Exercise instructions
What number of lines hold the word "background"? State that number and nothing besides.

Given material
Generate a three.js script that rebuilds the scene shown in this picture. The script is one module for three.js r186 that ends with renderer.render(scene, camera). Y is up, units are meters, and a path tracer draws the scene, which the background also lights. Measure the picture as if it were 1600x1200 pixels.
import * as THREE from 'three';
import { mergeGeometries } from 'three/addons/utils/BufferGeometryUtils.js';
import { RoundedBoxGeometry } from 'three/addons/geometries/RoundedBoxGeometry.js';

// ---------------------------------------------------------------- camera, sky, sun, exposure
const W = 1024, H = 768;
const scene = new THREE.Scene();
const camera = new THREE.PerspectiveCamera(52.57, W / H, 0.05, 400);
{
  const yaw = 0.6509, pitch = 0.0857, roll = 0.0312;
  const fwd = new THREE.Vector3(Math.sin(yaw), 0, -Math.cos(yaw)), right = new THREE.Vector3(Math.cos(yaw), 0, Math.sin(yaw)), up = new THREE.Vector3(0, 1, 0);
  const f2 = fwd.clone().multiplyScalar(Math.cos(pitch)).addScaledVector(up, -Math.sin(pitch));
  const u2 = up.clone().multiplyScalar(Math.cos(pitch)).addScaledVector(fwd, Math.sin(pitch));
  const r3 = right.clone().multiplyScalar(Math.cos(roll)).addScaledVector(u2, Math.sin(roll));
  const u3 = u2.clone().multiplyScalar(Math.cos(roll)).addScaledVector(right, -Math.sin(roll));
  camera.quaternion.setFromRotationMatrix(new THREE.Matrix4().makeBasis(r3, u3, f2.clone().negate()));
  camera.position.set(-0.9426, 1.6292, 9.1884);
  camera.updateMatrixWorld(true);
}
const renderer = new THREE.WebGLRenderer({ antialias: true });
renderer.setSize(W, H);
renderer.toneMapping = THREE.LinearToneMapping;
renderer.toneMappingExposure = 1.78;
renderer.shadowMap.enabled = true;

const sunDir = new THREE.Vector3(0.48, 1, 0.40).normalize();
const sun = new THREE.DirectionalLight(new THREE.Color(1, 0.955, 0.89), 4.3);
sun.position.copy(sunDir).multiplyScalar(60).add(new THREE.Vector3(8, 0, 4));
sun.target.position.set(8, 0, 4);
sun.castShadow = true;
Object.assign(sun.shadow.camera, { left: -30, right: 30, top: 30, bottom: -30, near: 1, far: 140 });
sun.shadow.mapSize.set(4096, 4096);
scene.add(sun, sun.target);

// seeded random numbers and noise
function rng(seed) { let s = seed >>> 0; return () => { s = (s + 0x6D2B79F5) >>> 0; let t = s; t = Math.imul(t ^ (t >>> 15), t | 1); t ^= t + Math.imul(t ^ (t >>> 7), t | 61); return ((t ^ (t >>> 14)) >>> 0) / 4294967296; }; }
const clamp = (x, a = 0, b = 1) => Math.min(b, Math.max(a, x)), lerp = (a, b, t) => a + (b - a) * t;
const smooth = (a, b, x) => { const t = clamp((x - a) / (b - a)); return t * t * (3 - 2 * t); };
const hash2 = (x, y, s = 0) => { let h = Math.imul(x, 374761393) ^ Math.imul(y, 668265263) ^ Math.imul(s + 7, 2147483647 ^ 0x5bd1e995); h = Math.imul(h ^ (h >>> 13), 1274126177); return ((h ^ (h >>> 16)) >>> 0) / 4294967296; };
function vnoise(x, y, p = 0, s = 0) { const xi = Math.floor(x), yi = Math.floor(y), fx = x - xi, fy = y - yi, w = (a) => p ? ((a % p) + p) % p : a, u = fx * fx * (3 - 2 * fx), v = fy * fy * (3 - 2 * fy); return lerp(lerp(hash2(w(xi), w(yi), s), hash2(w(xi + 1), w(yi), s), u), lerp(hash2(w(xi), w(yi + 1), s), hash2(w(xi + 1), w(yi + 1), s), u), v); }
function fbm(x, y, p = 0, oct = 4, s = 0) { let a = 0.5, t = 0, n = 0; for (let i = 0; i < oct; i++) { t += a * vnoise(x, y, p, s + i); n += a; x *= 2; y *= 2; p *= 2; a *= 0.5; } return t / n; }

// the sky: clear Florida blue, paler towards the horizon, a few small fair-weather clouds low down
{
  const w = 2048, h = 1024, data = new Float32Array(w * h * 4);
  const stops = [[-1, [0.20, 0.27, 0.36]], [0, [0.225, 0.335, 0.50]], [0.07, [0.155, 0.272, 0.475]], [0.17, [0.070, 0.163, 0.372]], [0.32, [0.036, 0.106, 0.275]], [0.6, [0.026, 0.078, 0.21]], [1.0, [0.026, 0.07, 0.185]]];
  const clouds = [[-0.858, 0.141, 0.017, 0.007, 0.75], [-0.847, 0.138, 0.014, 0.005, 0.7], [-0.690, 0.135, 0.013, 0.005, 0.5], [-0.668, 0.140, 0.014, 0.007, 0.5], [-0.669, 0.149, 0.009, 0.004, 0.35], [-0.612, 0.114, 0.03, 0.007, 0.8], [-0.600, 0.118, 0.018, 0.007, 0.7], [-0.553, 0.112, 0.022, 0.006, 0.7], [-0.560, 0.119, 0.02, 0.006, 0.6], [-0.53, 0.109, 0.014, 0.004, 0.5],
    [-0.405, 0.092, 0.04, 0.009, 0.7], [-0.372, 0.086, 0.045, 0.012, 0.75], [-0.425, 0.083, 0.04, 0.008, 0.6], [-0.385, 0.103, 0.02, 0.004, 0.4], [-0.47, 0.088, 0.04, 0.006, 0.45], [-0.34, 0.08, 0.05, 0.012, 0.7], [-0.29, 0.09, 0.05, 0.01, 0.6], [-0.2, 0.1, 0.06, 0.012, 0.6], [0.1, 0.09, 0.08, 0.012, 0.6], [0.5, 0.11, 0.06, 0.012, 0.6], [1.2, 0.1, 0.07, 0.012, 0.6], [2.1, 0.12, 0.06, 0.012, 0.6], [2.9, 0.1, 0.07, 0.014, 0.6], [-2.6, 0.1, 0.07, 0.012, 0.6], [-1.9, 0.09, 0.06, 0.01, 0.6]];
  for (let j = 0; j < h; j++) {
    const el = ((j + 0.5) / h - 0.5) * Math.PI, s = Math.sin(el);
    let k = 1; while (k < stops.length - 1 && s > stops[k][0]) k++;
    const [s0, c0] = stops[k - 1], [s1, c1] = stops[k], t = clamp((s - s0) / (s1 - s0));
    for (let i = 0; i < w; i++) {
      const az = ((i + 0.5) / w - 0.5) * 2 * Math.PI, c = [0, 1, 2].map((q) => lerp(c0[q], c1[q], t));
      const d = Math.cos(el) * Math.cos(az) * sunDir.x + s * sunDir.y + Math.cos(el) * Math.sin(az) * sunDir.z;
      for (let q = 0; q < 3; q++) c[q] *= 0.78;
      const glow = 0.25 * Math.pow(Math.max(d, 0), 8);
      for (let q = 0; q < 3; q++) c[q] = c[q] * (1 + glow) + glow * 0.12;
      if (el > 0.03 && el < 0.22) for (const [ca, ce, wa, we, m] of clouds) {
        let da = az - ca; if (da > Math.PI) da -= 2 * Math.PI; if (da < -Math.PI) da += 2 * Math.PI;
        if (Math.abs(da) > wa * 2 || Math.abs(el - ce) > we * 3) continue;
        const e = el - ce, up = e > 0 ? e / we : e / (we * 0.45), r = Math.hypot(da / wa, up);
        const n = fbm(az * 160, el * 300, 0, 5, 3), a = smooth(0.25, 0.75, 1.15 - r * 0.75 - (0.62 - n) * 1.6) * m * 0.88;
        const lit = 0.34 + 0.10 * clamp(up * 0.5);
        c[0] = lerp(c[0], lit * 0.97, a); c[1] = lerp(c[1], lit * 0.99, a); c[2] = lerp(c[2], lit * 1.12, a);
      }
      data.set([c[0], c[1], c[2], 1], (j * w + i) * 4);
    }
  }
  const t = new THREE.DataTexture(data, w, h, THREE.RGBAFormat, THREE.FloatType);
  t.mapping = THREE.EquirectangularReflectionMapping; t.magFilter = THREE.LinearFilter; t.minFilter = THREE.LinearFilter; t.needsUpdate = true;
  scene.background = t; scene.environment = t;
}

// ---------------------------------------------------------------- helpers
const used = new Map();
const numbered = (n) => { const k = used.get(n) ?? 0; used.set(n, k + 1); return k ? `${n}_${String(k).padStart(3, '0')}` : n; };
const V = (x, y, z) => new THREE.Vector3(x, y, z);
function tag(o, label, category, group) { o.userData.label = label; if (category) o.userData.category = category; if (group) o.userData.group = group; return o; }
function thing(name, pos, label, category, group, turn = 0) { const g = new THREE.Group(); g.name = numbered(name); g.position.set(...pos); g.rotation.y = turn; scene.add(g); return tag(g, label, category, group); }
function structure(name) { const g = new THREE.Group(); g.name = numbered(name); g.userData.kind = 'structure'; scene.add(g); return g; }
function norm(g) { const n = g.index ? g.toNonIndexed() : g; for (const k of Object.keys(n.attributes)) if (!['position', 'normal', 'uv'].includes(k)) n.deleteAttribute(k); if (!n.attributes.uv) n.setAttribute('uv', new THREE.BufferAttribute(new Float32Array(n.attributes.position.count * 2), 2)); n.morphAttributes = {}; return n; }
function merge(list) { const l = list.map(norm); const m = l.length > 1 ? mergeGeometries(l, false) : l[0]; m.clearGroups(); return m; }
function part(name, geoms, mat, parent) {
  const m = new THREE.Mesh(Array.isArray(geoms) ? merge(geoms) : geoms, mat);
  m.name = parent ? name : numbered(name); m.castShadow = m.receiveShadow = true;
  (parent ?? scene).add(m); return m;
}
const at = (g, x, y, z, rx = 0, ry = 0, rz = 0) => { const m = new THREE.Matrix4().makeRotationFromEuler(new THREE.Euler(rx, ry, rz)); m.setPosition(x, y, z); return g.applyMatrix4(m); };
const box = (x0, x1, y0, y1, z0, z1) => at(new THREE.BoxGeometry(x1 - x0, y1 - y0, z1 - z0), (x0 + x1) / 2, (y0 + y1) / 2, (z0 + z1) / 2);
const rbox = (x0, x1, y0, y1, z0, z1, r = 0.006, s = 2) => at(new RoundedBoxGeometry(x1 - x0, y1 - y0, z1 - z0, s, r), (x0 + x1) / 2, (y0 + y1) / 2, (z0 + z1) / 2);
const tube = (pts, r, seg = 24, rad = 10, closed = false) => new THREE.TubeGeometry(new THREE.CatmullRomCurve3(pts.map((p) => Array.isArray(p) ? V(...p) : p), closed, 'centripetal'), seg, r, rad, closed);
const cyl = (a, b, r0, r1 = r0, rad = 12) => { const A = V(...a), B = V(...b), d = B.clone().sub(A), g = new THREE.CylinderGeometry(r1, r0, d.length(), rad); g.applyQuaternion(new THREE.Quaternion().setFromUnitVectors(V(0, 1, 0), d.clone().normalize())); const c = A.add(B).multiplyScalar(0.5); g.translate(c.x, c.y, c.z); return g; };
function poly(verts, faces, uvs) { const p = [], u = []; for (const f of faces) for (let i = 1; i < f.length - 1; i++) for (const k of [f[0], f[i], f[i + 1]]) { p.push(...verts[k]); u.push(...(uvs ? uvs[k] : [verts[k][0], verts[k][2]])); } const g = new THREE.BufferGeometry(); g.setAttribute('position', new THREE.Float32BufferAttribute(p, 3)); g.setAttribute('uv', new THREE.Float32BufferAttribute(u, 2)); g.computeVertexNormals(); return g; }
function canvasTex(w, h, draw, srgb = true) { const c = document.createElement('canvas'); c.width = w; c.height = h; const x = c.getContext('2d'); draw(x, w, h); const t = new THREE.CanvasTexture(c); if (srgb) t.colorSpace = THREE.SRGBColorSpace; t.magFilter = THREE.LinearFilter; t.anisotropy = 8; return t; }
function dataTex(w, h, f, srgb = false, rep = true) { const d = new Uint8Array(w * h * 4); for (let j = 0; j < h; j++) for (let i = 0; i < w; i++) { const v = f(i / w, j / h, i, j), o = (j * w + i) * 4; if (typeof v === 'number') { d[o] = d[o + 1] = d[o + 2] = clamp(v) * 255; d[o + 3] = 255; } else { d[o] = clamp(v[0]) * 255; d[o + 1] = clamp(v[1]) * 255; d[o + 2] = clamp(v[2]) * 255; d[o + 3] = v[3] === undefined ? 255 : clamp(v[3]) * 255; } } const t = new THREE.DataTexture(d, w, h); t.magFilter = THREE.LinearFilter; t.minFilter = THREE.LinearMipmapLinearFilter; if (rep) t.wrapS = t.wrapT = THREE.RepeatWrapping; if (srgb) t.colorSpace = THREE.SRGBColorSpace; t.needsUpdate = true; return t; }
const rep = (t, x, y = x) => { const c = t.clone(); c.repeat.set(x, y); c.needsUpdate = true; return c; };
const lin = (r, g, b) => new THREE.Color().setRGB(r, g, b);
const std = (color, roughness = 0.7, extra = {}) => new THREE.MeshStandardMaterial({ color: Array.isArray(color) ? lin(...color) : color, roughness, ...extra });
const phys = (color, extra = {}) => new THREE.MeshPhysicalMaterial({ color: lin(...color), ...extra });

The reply
2